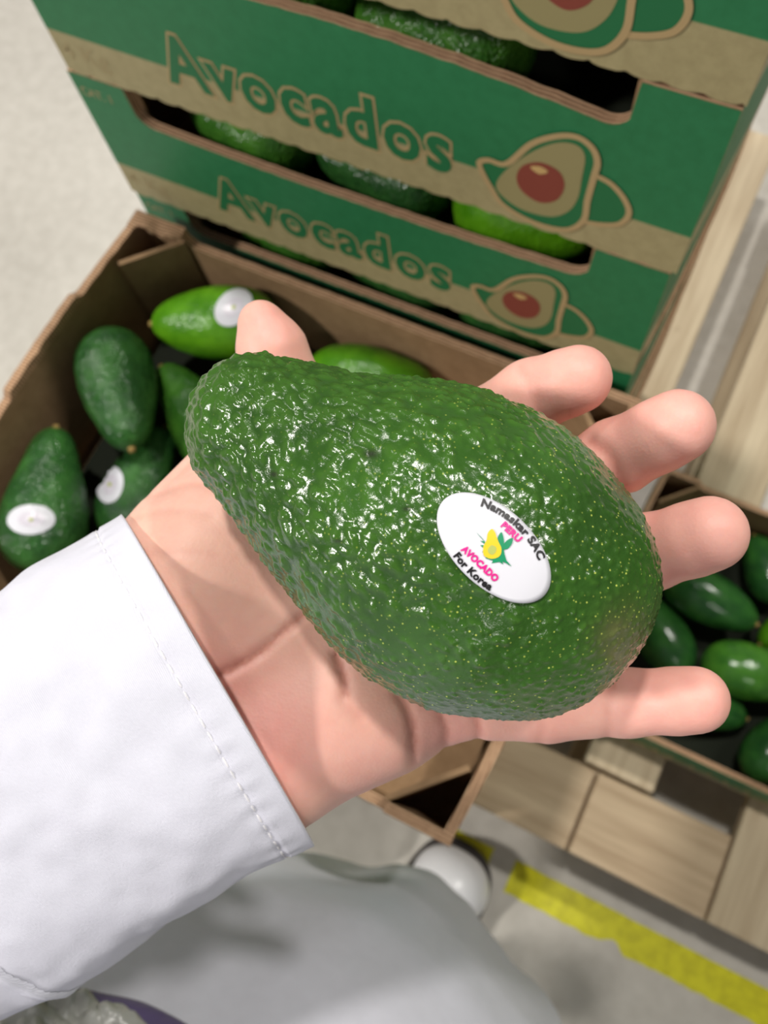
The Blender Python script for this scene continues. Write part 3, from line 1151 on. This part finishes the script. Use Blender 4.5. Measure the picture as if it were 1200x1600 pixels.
spk = [(742, 830), (752, 840), (747, 836), (757, 846), (750, 845), (760, 852), (750, 852), (760, 860), (753, 862), (762, 868), (758, 872), (770, 876),
       (768, 880), (780, 878), (786, 882), (785, 877), (799, 885), (791, 876), (788, 866), (786, 855), (770, 860), (758, 848)]
stick_poly('emblem_feather_leaf', spk, MAT['leaf'], 0.00026, smooth=False)
stick_poly('emblem_leaf', [(783, 832), (777, 842), (780, 856), (786, 858), (787, 845)], MAT['leaf'], 0.00028)
stick_poly('emblem_leaf', [(800, 841), (790, 846), (784, 857), (792, 858), (799, 850)], MAT['leaf'], 0.00029)
stick_poly('emblem_fruit', [(768, 827), (762, 833), (760, 844), (755, 855), (756, 868), (768, 873), (780, 869), (783, 858), (778, 846), (773, 832)], MAT['yellow'], 0.00031)
stick_poly('emblem_stone', [(768, 852), (762, 858), (763, 864), (769, 867), (774, 863), (775, 856)], MAT['seed'], 0.00033)
# ------------------------------------------------------------------ signed distance modelling for hand and boots
def round_cone(G, a, b, r1, r2):
    a, b = np.asarray(a, np.float32), np.asarray(b, np.float32)
    ba = b - a
    l2 = float(ba @ ba)
    h = ((G[0] - a[0]) * ba[0] + (G[1] - a[1]) * ba[1] + (G[2] - a[2]) * ba[2]) / l2
    np.clip(h, 0, 1, out=h)
    d = np.sqrt((G[0] - a[0] - ba[0] * h) ** 2 + (G[1] - a[1] - ba[1] * h) ** 2 + (G[2] - a[2] - ba[2] * h) ** 2)
    return d - (r1 + (r2 - r1) * h)


def smin(a, b, k):
    h = np.clip(0.5 + 0.5 * (b - a) / k, 0, 1)
    return b + (a - b) * h - k * h * (1 - h)


def surface_nets(F, org, step):
    """Smooth closed mesh of the zero level of the sampled field F."""
    nx, ny, nz = F.shape
    S = F < 0
    cnt = np.zeros((nx - 1, ny - 1, nz - 1), np.int8)
    for dx in (0, 1):
        for dy in (0, 1):
            for dz in (0, 1):
                cnt += S[dx:nx - 1 + dx, dy:ny - 1 + dy, dz:nz - 1 + dz]
    act = (cnt > 0) & (cnt < 8)
    ids = np.full(act.shape, -1, np.int64)
    I = np.argwhere(act)
    ids[act] = np.arange(len(I))
    acc = np.zeros((len(I), 3)); num = np.zeros(len(I))
    corners = [(a, b, c) for a in (0, 1) for b in (0, 1) for c in (0, 1)]
    for ca in corners:
        for ax in range(3):
            if ca[ax]: continue
            cb = list(ca); cb[ax] = 1
            fa = F[I[:, 0] + ca[0], I[:, 1] + ca[1], I[:, 2] + ca[2]]
            fb = F[I[:, 0] + cb[0], I[:, 1] + cb[1], I[:, 2] + cb[2]]
            cr = (fa < 0) != (fb < 0)
            t = np.where(cr, fa / np.where(cr, fa - fb, 1), 0)
            p = np.tile(np.array(ca, float), (len(I), 1)); p[:, ax] += t
            acc[cr] += p[cr]; num[cr] += 1
    V = (I + acc / num[:, None]) * step + org
    faces = []
    for ax in range(3):
        o1, o2 = (ax + 1) % 3, (ax + 2) % 3
        sl = [slice(0, n) for n in F.shape]
        a_ = [slice(None)] * 3; b_ = [slice(None)] * 3
        a_[ax] = slice(0, -1); b_[ax] = slice(1, None)
        ch = S[tuple(a_)] != S[tuple(b_)]
        E_ = np.argwhere(ch)
        ok = (E_[:, o1] > 0) & (E_[:, o2] > 0) & (E_[:, o1] < F.shape[o1] - 1) & (E_[:, o2] < F.shape[o2] - 1)
        E_ = E_[ok]
        q = []
        for d1, d2 in ((0, 0), (1, 0), (1, 1), (0, 1)):
            c = E_.copy(); c[:, o1] -= d1; c[:, o2] -= d2
            q.append(ids[c[:, 0], c[:, 1], c[:, 2]])
        q = np.stack(q, 1)
        inside = S[E_[:, 0], E_[:, 1], E_[:, 2]]
        q[~inside] = q[~inside][:, ::-1]
        faces.append(q)
    return V, np.concatenate(faces)


def largest_piece(V, Q):
    lab = np.arange(len(V))
    E_ = np.concatenate([Q[:, [0, 1]], Q[:, [1, 2]], Q[:, [2, 3]], Q[:, [3, 0]]])
    while True:
        new = lab.copy()
        m = np.minimum(lab[E_[:, 0]], lab[E_[:, 1]])
        np.minimum.at(new, E_[:, 0], m); np.minimum.at(new, E_[:, 1], m)
        new = new[new]; new = new[new]
        if (new == lab).all(): break
        lab = new
    ids, cnt = np.unique(lab, return_counts=True)
    keep = lab == ids[cnt.argmax()]
    idx = np.cumsum(keep) - 1
    return V[keep], idx[Q[keep[Q].all(1)]]


def np_mesh(name, V, faces, mat, parent=None):
    me = bpy.data.meshes.new(name)
    me.vertices.add(len(V)); me.vertices.foreach_set('co', np.asarray(V, np.float32).ravel())
    me.loops.add(len(faces) * 4); me.loops.foreach_set('vertex_index', faces.astype(np.int32).ravel())
    me.polygons.add(len(faces)); me.polygons.foreach_set('loop_start', np.arange(0, len(faces) * 4, 4, dtype=np.int32))
    me.polygons.foreach_set('use_smooth', np.ones(len(faces), bool))
    me.update(calc_edges=True); me.validate()
    b = bmesh.new(); b.from_mesh(me); bmesh.ops.recalc_face_normals(b, faces=b.faces); b.to_mesh(me); b.free()
    if mat: me.materials.append(mat)
    o = bpy.data.objects.new(name, me)
    COL.objects.link(o)
    if parent: o.parent = parent
    return o


person = empty('person', (-0.03, -0.25, 0))
tag(person, 'person in a white coat and white boots, open palm holding an avocado', 'person')
PINV = Matrix.Translation(person.location).inverted()


def own(o):
    o.parent = person
    o.matrix_parent_inverse = PINV
    return o


FINGERS = {
    'index': [(640, 745, .2105, .0125), (752, 672, .2030, .0092), (830, 619, .1965, .0084), (903, 592, .1900, .0073)],
    'middle': [(690, 842, .2115, .0125), (872, 772, .2045, .0094), (960, 716, .1930, .0086), (1058, 666, .1815, .0077)],
    'ring': [(702, 945, .2110, .0120), (900, 895, .2035, .0090), (1010, 864, .1910, .0086), (1108, 834, .1790, .0078)],
    'little': [(660, 1082, .2070, .0112), (850, 1106, .2000, .0079), (980, 1098, .1935, .0075), (1086, 1093, .1870, .0071)],
}
THUMB = [(330, 850, .2140, .0170), (422, 705, .2170, .0125), (438, 600, .2130, .0097), (424, 545, .2100, .0084), (408, 505, .2085, .0057)]
PALM = [((270, 950, .2150, .0170), (640, 745, .2110, .0125)), ((345, 1000, .2140, .0165), (690, 842, .2115, .0125)),
        ((360, 1070, .2140, .0165), (702, 945, .2110, .0120)), ((380, 1140, .2120, .0160), (660, 1082, .2080, .0112)),
        ((415, 1190, .2095, .0165), (590, 1112, .2080, .0155)), ((306, 884, .2105, .0200), (395, 756, .2140, .0150)),
        ((180, 1130, .2250, .0230), (300, 1000, .2150, .0200)), ((230, 1250, .2230, .0210), (400, 1190, .2120, .0165))]
# creases of the palm and the fingers: pixel paths, half width and depth in metres
CREASES = [([(262, 1068), (300, 1066), (350, 1052), (400, 1024), (440, 990), (476, 958)], .0011, .0011),
           ([(526, 1022), (536, 1052), (541, 1085)], .0013, .0010), ([(540, 1100), (560, 1118)], .0020, .0005),
           ([(622, 1082), (638, 1110), (646, 1145), (644, 1190)], .0011, .0008),
           ([(686, 1108), (698, 1140), (694, 1168)], .0010, .0006), ([(742, 1112), (748, 1140), (744, 1168)], .0010, .0008),
           ([(838, 1085), (846, 1120), (842, 1160)], .0012, .0004), ([(946, 1040), (952, 1085), (948, 1150)], .0012, .0004),
           ([(815, 575), (832, 610), (842, 660)], .0012, .0004), ([(925, 690), (952, 712), (976, 770)], .0016, .0010),
           ([(232, 778), (270, 766), (300, 758), (340, 764)], .0008, .0004), ([(208, 812), (250, 800), (300, 800), (330, 806)], .0008, .0003),
           ([(220, 868), (290, 862), (340, 866)], .0008, .0002)]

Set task
Extract, word for word, each line from the top of the data down to and including the line with "return b + (a - b) * h - k * h * (1 - h)"; skip the pictures.

Result of the exercise
The Blender Python script for this scene continues. Write part 3, from line 1151 on. This part finishes the script. Use Blender 4.5. Measure the picture as if it were 1200x1600 pixels.
spk = [(742, 830), (752, 840), (747, 836), (757, 846), (750, 845), (760, 852), (750, 852), (760, 860), (753, 862), (762, 868), (758, 872), (770, 876),
       (768, 880), (780, 878), (786, 882), (785, 877), (799, 885), (791, 876), (788, 866), (786, 855), (770, 860), (758, 848)]
stick_poly('emblem_feather_leaf', spk, MAT['leaf'], 0.00026, smooth=False)
stick_poly('emblem_leaf', [(783, 832), (777, 842), (780, 856), (786, 858), (787, 845)], MAT['leaf'], 0.00028)
stick_poly('emblem_leaf', [(800, 841), (790, 846), (784, 857), (792, 858), (799, 850)], MAT['leaf'], 0.00029)
stick_poly('emblem_fruit', [(768, 827), (762, 833), (760, 844), (755, 855), (756, 868), (768, 873), (780, 869), (783, 858), (778, 846), (773, 832)], MAT['yellow'], 0.00031)
stick_poly('emblem_stone', [(768, 852), (762, 858), (763, 864), (769, 867), (774, 863), (775, 856)], MAT['seed'], 0.00033)
# ------------------------------------------------------------------ signed distance modelling for hand and boots
def round_cone(G, a, b, r1, r2):
    a, b = np.asarray(a, np.float32), np.asarray(b, np.float32)
    ba = b - a
    l2 = float(ba @ ba)
    h = ((G[0] - a[0]) * ba[0] + (G[1] - a[1]) * ba[1] + (G[2] - a[2]) * ba[2]) / l2
    np.clip(h, 0, 1, out=h)
    d = np.sqrt((G[0] - a[0] - ba[0] * h) ** 2 + (G[1] - a[1] - ba[1] * h) ** 2 + (G[2] - a[2] - ba[2] * h) ** 2)
    return d - (r1 + (r2 - r1) * h)


def smin(a, b, k):
    h = np.clip(0.5 + 0.5 * (b - a) / k, 0, 1)
    return b + (a - b) * h - k * h * (1 - h)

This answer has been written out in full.